Saturday, 20 de April de 2024 ISSN 1519-7670 - Ano 24 - nº 1284

A cidade conflagrada

Os jornais de sexta-feira (7/6) descrevem, com imagens fortes, as cenas de violência ocorridas na véspera em São Paulo, onde manifestantes contrários ao aumento do preço das passagens de ônibus provocaram depredações e causaram grandes congestionamentos na região central da cidade.

“Caos, fogo e depredação”, destaca o Estado de S.Paulo. “Confronto e vandalismo”, registra a Folha. O Globo informa que, além da capital paulista, também houve protestos no Rio, em Natal e em Goiânia pelo mesmo motivo, organizados pelo Movimento Passe Livre.

Como sempre, há divergências quanto ao número de participantes: os porta-vozes do movimento contaram 3 mil pessoas, a Polícia Militar calculou a multidão em 2 mil pessoas no início da passeata e a Guarda Civil Metropolitana afirma que a aglomeração não passou de mil indivíduos. As imagens exibidas pela televisão e expostas nas redes sociais mostravam que, na Avenida Paulista, o grupo estava reduzido a cinco ou seis centenas de manifestantes. No Rio, segundo o Globo, duzentas pessoas caminharam da igreja da Candelária até a estação Central do Brasil, provocando no caminho interrupções do trânsito e entrando em confronto com a polícia.

As manifestações foram convocadas pelas redes sociais digitais, que até na manhã de sexta-feira ainda exibiam comentários e imagens, com debates exaltados.

O canal informativo GloboNews acompanhouao vivo grande parte da movimentação em São Paulo, documentando a caminhada pela Avenida Paulista, onde alguns dos participantes destruíram uma cabine da Polícia Militar, depredaram uma banca de jornais e deixaram sacos de lixo em chamas ao longo da pista.

As tomadas aéreas permitiam observar como um número relativamente reduzido de pessoas é capaz de paralisar as principais vias da maior cidade do país e agravar ainda mais a difícil situação do trânsito no momento da volta para casa.

Os jornais mostram estação do metrô com vidros quebrados, registram o pânico de transeuntes que tentaram se abrigar dentro de um shopping center e informam que a causa de tudo foi o aumento de 20 centavos na tarifa. Mas não discutem a questão central: o sistema de transporte público.

Catracas livres

Curiosamente, os jornais não trazem nas edições de sexta-feira a fartura de declarações de manifestantes que geralmente ilustram as reportagens sobre eventos que conturbam a cidade. O movimento é definido genericamente como uma iniciativa de universitários e estudantes secundaristas, embora tenha sido identificado entre eles pelo menos um sindicalista, presidente do Sindicato dos Metroviários.

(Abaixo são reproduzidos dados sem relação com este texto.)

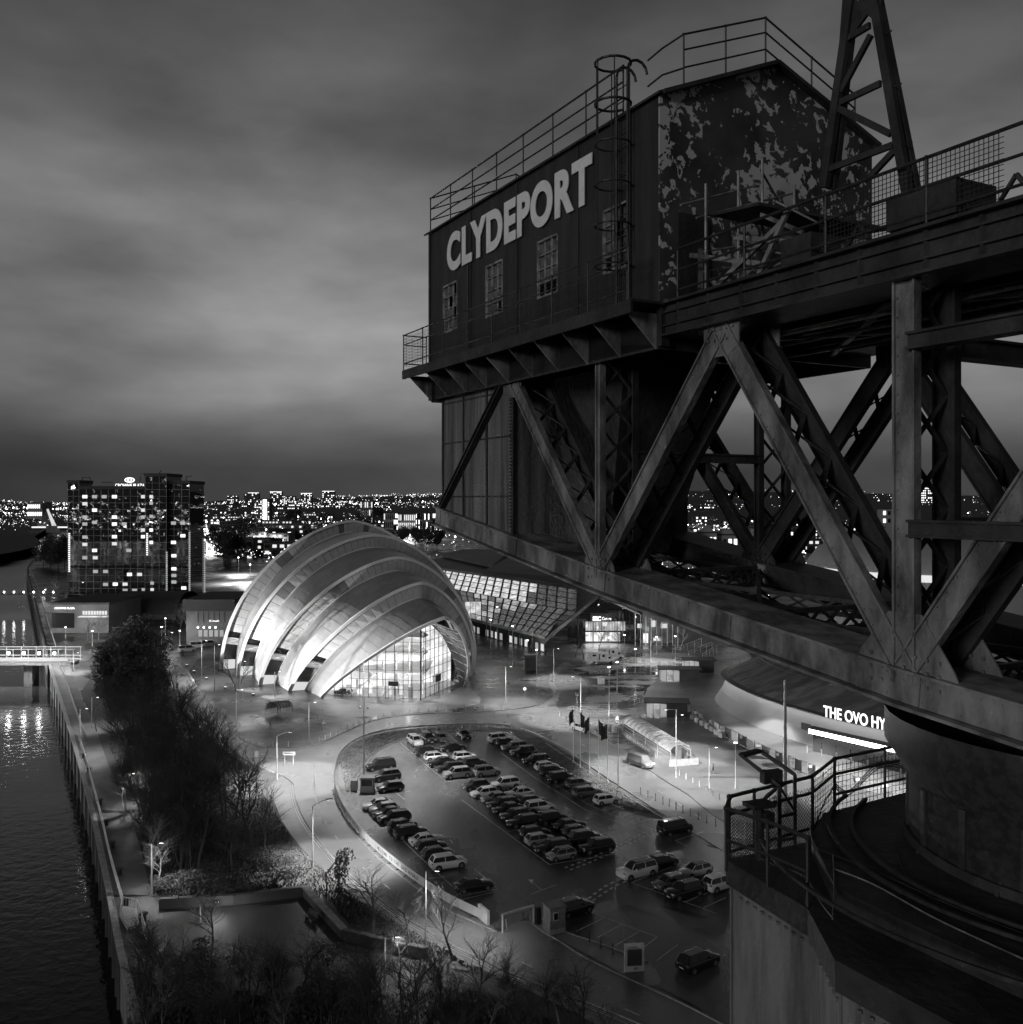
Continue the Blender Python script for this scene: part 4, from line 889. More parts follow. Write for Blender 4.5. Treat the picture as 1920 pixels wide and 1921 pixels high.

Nas redes sociais, o movimento Passe Livre, que defende o transporte coletivo grátis, ensina como enfrentar a polícia e como se prevenir contra o efeito do gás lacrimogêneo e do gás pimenta. Interessante notar a preocupação dos organizadores em definir seu perfil ideológico. Em sua página no Facebook, fazem questão de afirmar que o material “não foi feito por nenhum coletivo burguês-estudantil e sim por anarquistas insurrecionários”.

Pela rede social pode-se acompanhar os relatos de manifestantes, provavelmente feitos de seus smartphones, ao mesmo tempo em que parte dos usuários critica os atos de vandalismo, enquanto outros lamentam ter que trabalhar ou estudar e não poder participar do movimento. A página também contém informações sobre o sistema de transporte de São Paulo, mostrando tabelas de subsídios pagos pela Prefeitura a um consórcio de ônibus que é campeão de multas e irregularidades.

O material contido nas redes sociais digitais é mais extenso e mais diversificado do que as reportagens dos jornais, embora, por motivos óbvios, menos organizado. Por ali se pode observar que a causa é considerada justa pela maioria das pessoas que manifestam suas opiniões, mas há também uma condenação geral aos atos de vandalismo.

O Passe Livre, que tem grupos organizados em várias cidades do país, se apresenta como um “movimento social autônomo, horizontal, independente e apartidário que luta por um transporte público gratuito e de qualidade, sem catracas e sem tarifa”.

Os jornais poderiam ajudar o leitor a formar uma opinião sobre essa proposta, que já foi tentada como política oficial quando Luiza Erundina era prefeita de São Paulo. Na ocasião, a imprensa apoiou o lobby das empresas de ônibus, e muitas perguntas ficaram sem resposta.

Quanto custa subsidiar as frotas de empresas privadas? Quanto custaria liberar as passagens? Existem experiências como essa em outras cidades? Qual seria o efeito do transporte gratuito sobre a economia?

Algumas planilhas poderiam ajudar os cidadãos a entender o que há por trás do custo do transporte público.